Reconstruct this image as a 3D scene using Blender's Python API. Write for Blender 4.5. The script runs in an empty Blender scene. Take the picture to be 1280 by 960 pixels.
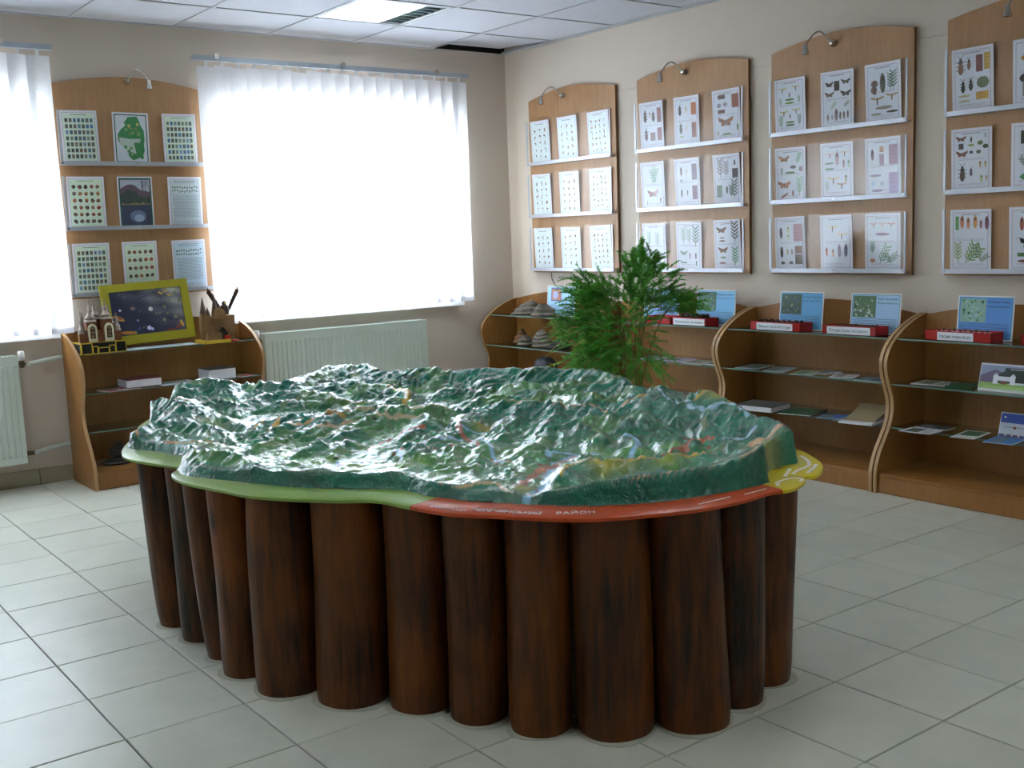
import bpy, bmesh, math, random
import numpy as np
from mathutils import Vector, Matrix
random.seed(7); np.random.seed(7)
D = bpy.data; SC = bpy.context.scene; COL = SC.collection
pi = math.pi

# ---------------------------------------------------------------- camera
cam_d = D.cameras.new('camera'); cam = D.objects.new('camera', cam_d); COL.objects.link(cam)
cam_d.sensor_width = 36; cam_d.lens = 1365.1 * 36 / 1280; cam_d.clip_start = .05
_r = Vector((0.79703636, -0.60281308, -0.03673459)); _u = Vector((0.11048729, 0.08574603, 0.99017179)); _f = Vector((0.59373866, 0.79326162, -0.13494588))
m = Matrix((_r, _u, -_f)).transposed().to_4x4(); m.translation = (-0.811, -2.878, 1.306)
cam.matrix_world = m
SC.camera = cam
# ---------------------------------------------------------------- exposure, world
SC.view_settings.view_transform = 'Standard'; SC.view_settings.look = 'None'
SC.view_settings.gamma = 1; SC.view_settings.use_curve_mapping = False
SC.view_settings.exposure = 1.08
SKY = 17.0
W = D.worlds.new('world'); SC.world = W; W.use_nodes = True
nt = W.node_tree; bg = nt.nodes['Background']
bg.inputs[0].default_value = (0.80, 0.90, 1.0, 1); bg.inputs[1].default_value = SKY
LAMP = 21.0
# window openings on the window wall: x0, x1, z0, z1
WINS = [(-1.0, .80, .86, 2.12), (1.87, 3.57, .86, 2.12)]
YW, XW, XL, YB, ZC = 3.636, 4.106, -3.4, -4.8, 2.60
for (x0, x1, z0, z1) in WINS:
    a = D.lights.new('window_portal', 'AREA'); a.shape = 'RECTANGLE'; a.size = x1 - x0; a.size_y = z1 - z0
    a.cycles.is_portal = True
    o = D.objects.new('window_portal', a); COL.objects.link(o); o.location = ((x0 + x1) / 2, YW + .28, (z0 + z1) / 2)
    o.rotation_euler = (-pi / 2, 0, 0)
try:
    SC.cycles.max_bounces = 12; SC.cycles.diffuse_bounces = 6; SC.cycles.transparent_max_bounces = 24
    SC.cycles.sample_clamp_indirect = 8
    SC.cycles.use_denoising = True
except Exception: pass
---
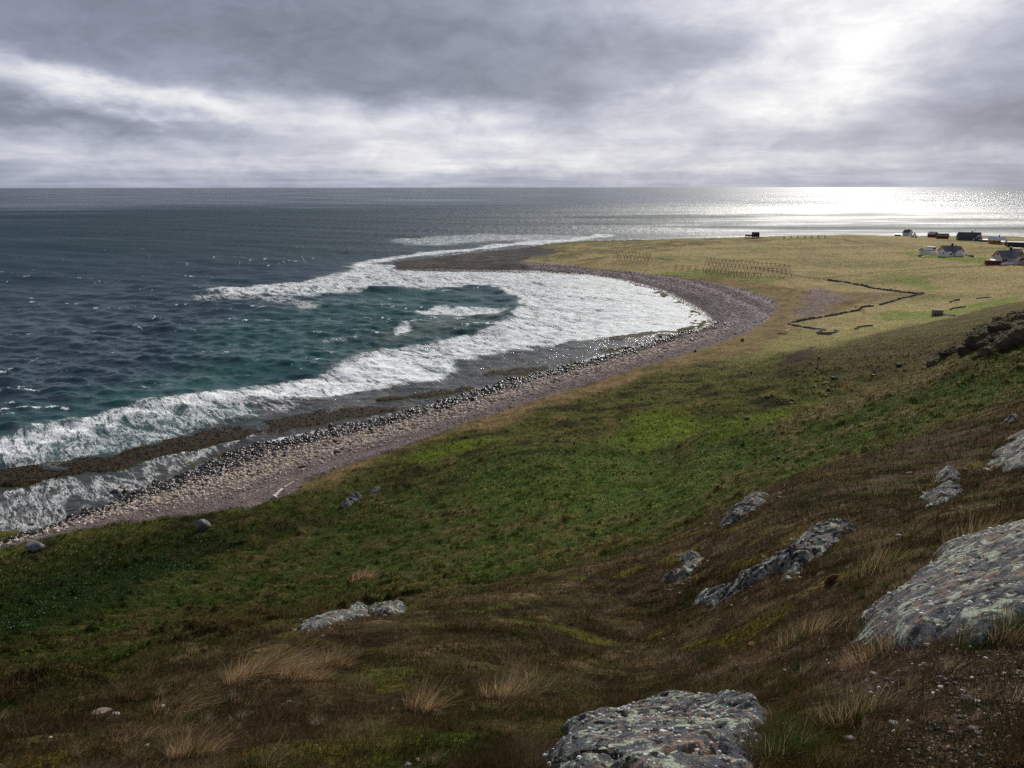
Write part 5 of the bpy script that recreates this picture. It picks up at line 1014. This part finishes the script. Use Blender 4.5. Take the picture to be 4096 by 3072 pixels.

Prompt —
Up in the listing, locate the line with "Reconstruct this image"; print it and every line after it down to the line with "except Exception: pass", which is included too. Skip the pictures.

Reply —
Reconstruct this image as a 3D scene using Blender's Python API. Write for Blender 4.5. The script runs in an empty Blender scene. Take the picture to be 1280 by 960 pixels.
import bpy, bmesh, math, random
import numpy as np
from mathutils import Vector, Matrix
random.seed(7); np.random.seed(7)
D = bpy.data; SC = bpy.context.scene; COL = SC.collection
pi = math.pi

# ---------------------------------------------------------------- camera
cam_d = D.cameras.new('camera'); cam = D.objects.new('camera', cam_d); COL.objects.link(cam)
cam_d.sensor_width = 36; cam_d.lens = 1365.1 * 36 / 1280; cam_d.clip_start = .05
_r = Vector((0.79703636, -0.60281308, -0.03673459)); _u = Vector((0.11048729, 0.08574603, 0.99017179)); _f = Vector((0.59373866, 0.79326162, -0.13494588))
m = Matrix((_r, _u, -_f)).transposed().to_4x4(); m.translation = (-0.811, -2.878, 1.306)
cam.matrix_world = m
SC.camera = cam
# ---------------------------------------------------------------- exposure, world
SC.view_settings.view_transform = 'Standard'; SC.view_settings.look = 'None'
SC.view_settings.gamma = 1; SC.view_settings.use_curve_mapping = False
SC.view_settings.exposure = 1.08
SKY = 17.0
W = D.worlds.new('world'); SC.world = W; W.use_nodes = True
nt = W.node_tree; bg = nt.nodes['Background']
bg.inputs[0].default_value = (0.80, 0.90, 1.0, 1); bg.inputs[1].default_value = SKY
LAMP = 21.0
# window openings on the window wall: x0, x1, z0, z1
WINS = [(-1.0, .80, .86, 2.12), (1.87, 3.57, .86, 2.12)]
YW, XW, XL, YB, ZC = 3.636, 4.106, -3.4, -4.8, 2.60
for (x0, x1, z0, z1) in WINS:
    a = D.lights.new('window_portal', 'AREA'); a.shape = 'RECTANGLE'; a.size = x1 - x0; a.size_y = z1 - z0
    a.cycles.is_portal = True
    o = D.objects.new('window_portal', a); COL.objects.link(o); o.location = ((x0 + x1) / 2, YW + .28, (z0 + z1) / 2)
    o.rotation_euler = (-pi / 2, 0, 0)
try:
    SC.cycles.max_bounces = 12; SC.cycles.diffuse_bounces = 6; SC.cycles.transparent_max_bounces = 24
    SC.cycles.sample_clamp_indirect = 8
    SC.cycles.use_denoising = True
except Exception: pass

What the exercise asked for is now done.